Discussion in 'Strings [BG]' started by iCONICA, Jun 1, 2012.

  1. iCONICA


    May 14, 2012

    I've got super light gauge steel strings on now, and I like them, but I want to try heavier strings. If I go for the same strings in heavy gauge, so instead of .40 .60 .80 .100, I got .55 .75 .90 .110 would they fit the bass or would the nut need to be filed? I'm not having the bass modified at all to try out a new set of strings...

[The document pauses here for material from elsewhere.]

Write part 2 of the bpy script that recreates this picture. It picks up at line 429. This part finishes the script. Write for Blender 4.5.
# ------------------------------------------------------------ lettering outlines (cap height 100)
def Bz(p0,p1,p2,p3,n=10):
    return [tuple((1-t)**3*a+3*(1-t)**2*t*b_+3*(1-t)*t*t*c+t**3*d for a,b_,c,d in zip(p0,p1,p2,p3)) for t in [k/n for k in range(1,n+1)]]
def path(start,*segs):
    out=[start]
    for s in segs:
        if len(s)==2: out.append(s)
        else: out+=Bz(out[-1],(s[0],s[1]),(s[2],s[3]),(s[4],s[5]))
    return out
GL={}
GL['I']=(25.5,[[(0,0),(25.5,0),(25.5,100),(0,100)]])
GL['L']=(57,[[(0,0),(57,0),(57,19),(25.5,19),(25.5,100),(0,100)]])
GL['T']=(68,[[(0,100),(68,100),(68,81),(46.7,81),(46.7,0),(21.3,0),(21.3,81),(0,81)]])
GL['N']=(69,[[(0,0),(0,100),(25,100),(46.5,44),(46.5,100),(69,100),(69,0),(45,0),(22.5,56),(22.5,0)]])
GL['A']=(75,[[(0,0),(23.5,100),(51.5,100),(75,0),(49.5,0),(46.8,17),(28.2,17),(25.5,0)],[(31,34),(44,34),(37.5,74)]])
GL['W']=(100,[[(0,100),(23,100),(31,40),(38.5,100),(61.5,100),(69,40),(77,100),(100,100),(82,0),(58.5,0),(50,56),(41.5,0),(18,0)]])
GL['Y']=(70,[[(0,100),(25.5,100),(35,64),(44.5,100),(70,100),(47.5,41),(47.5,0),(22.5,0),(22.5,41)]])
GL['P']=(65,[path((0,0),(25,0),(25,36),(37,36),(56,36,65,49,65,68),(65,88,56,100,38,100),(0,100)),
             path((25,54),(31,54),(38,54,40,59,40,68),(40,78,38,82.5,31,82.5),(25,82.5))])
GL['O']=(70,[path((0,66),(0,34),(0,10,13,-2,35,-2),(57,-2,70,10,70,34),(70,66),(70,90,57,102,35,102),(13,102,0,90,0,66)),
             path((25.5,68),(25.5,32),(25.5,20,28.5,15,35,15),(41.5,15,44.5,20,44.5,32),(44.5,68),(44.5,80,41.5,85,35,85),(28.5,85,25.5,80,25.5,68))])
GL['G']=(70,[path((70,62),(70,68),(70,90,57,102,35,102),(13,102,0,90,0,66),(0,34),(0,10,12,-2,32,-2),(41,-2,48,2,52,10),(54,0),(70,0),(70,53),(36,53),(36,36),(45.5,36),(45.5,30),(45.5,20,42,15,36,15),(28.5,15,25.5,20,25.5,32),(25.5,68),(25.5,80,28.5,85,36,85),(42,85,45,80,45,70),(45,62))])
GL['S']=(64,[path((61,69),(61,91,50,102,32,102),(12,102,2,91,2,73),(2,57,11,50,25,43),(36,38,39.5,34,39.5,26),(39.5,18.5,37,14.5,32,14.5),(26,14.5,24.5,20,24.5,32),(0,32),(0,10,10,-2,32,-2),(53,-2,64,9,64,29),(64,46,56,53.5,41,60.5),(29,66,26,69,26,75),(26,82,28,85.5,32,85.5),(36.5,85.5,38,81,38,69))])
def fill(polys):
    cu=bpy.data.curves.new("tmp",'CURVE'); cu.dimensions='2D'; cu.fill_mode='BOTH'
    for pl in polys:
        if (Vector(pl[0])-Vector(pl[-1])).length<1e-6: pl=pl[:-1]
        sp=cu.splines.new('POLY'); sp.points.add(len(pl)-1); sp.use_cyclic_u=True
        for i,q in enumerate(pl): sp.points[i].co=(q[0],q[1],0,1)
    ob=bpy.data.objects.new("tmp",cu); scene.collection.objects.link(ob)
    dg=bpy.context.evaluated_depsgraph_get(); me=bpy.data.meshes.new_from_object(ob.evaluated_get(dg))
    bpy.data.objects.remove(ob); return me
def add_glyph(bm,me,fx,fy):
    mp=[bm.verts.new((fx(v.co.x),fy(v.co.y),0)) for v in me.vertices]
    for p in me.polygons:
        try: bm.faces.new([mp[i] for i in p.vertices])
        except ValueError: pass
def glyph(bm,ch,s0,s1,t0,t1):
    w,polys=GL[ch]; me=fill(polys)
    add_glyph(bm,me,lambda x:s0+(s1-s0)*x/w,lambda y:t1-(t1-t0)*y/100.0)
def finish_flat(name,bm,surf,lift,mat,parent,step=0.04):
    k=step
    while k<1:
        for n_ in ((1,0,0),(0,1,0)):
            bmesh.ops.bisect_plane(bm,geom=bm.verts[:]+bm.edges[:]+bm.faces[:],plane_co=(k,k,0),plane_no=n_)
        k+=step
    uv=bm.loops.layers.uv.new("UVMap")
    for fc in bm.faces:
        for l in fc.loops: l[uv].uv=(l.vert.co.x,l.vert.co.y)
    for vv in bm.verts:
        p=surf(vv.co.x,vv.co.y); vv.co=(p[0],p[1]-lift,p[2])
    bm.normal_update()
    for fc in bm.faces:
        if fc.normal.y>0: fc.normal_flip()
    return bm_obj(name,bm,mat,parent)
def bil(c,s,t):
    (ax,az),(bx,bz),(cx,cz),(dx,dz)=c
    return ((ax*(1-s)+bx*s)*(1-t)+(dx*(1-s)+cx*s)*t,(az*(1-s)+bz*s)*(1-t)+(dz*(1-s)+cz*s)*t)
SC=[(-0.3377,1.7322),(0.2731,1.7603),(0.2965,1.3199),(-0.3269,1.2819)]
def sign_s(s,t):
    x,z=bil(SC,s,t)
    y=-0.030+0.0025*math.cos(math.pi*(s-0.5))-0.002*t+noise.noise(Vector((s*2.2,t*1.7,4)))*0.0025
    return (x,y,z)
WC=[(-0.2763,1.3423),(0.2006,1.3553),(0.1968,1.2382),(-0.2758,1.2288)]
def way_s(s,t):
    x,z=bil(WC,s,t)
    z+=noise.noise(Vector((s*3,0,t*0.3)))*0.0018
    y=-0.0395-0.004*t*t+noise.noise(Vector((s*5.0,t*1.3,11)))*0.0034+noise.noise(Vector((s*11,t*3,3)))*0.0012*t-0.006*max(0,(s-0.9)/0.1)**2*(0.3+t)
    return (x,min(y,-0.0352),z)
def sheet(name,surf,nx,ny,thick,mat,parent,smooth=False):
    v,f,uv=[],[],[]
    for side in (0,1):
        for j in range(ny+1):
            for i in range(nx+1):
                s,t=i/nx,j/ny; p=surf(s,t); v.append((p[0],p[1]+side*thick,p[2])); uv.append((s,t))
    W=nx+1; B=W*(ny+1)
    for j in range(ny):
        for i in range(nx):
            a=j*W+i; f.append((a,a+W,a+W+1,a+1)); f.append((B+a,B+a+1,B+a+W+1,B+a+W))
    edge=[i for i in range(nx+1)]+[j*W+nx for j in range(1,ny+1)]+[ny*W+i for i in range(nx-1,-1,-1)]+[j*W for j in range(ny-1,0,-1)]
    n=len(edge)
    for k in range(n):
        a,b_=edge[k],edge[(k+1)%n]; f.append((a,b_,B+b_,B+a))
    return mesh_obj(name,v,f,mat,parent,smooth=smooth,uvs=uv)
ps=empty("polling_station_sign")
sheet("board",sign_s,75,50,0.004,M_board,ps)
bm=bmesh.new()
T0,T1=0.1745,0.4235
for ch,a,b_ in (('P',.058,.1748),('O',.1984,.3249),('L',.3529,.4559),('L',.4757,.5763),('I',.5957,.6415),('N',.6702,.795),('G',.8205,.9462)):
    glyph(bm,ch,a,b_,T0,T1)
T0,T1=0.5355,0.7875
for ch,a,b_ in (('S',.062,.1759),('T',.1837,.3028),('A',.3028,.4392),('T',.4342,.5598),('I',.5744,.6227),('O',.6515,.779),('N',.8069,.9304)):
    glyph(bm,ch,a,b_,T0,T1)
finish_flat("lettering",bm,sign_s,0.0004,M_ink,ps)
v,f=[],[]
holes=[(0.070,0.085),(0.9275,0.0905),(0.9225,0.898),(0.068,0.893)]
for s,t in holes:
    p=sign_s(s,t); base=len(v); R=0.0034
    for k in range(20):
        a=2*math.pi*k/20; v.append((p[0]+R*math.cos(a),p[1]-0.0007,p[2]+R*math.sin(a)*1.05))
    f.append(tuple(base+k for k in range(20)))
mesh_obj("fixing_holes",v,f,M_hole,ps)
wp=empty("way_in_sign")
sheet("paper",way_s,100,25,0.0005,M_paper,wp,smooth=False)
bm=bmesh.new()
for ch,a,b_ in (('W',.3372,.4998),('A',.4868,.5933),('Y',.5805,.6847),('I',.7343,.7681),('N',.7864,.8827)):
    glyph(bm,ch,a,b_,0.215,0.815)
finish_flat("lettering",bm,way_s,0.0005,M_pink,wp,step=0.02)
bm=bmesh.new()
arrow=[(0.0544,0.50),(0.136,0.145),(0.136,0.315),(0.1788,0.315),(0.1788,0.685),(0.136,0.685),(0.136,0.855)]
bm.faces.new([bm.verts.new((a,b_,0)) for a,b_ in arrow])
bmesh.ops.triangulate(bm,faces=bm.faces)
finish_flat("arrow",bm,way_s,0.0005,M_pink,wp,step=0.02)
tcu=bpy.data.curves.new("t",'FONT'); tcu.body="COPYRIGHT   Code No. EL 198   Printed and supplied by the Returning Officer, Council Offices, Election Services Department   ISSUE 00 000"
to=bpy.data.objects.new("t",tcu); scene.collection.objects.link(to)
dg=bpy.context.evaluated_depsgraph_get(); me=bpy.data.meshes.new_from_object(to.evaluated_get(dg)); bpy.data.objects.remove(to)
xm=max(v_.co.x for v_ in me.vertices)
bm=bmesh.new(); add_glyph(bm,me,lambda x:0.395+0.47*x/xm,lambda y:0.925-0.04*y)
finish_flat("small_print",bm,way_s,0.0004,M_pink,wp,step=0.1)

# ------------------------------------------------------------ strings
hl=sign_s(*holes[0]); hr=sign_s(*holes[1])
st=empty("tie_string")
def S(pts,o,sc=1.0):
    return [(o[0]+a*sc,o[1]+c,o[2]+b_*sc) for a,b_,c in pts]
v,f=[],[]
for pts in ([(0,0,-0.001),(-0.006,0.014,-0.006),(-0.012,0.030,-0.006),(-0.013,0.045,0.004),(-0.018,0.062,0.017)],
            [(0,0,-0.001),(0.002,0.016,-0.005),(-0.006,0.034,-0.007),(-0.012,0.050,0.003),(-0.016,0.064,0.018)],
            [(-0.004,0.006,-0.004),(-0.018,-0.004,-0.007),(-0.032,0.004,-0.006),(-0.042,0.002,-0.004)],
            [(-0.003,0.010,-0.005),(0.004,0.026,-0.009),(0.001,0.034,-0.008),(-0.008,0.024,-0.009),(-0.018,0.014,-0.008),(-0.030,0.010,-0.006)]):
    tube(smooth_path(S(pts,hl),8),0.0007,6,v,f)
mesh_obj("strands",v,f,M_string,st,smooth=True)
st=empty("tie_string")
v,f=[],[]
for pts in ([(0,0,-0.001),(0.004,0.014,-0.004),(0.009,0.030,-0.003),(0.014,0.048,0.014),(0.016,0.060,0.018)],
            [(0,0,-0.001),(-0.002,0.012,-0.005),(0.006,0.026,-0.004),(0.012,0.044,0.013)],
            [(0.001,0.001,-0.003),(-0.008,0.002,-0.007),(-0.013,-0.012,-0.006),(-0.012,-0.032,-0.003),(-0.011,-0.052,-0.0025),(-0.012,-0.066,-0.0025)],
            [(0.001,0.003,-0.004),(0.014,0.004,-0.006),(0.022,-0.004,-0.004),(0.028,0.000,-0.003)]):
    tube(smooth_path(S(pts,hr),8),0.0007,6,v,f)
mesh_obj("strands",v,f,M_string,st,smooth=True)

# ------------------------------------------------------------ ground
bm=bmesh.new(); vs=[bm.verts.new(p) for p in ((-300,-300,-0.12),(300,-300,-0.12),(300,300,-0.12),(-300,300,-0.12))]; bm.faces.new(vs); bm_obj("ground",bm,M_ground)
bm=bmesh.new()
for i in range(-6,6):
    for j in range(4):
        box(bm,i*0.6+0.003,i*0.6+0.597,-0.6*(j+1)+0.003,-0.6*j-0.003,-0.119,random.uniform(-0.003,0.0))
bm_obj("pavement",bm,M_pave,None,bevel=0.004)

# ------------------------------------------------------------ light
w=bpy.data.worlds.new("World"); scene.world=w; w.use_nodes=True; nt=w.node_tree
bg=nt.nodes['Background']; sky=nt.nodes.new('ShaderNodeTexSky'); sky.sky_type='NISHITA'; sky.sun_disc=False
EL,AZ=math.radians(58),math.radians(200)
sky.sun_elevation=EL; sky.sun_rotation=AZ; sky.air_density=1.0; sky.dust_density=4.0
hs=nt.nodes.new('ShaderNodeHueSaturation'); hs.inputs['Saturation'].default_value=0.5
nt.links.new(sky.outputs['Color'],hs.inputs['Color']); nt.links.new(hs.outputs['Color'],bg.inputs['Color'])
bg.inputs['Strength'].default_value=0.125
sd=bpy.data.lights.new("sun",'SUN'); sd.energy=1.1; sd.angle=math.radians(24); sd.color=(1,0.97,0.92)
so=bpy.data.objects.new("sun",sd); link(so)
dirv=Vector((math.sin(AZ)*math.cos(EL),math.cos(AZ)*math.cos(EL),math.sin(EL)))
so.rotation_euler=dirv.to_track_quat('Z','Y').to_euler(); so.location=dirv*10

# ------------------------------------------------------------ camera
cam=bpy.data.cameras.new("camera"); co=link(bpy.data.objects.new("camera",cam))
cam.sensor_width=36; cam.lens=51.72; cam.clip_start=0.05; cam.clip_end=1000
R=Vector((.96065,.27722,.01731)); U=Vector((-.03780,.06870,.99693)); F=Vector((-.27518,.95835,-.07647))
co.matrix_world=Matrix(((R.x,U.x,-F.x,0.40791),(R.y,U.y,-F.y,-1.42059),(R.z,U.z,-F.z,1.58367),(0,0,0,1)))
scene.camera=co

    Also, what determines the gauge? Are some gauges suited to particular styles of playing/music or skill level?

  2. PBnJBassist


    Mar 8, 2011
    Dallas, TX
    The heavy gauges should fit no problem. Also, what determines string gauge is strictly up to you. It's recommended that using lighter gauges is a solid way to work on technique since slinging heavy gauges doesn't count as strengthening hand & finger dexterity or muscles - those will build themselves over time with proper technique and scale exercises.

    Heavier gauges usually run with heavier tension with less flexibility than lighter gauges, allowing for lower action which, in turn makes for easier fretting. If you have a light touch, any gauge will work well. Heavy pickers and finger-style players tend to lean on higher actions (mid+) to avoid fret-buzz, unless that's a part of your sound.

    You could also have that "being a man" mentality as a reason for going toward a heavier gauge. Seems a handful of people on this forum lean that way and most of which decided, at one point or another, to switch back to lighter gauges. I, being one of them. :meh:
  3. jmattis

    jmattis Supporting Member

    Jul 6, 2007
    Washington DC
    That's a pretty big jump if you're used to running the lighter gauges. I'd probably recommend something like a 50-70-85-105 (like the Ernie Ball reg Slinkys) set to start off with. What strings are you using though? There can be fairly big differences in string tension between similarly gauged strings. If you're using something like DR high beam super lights and go to a super heavy, high tension string, the difference could be big enough to elicit an extreme reaction like quitting the bass and moving to banjo.
  4. jmattis

    jmattis Supporting Member

    Jul 6, 2007
    Washington DC
    That big of a jump will also pull your action up some. You'll most likely want to tweak your truss rod and/or adjust your bridge saddles a bit if you're going for a big change in string gauge.
  5. darkstorm


    Oct 13, 2009
    I gotta agree with Jmattis, you'd prob better like the regular gauge. I like 45-105 which is also common regular gauge. However if hyour gonna be downtuning then the heavier gauge you was thinking could be better.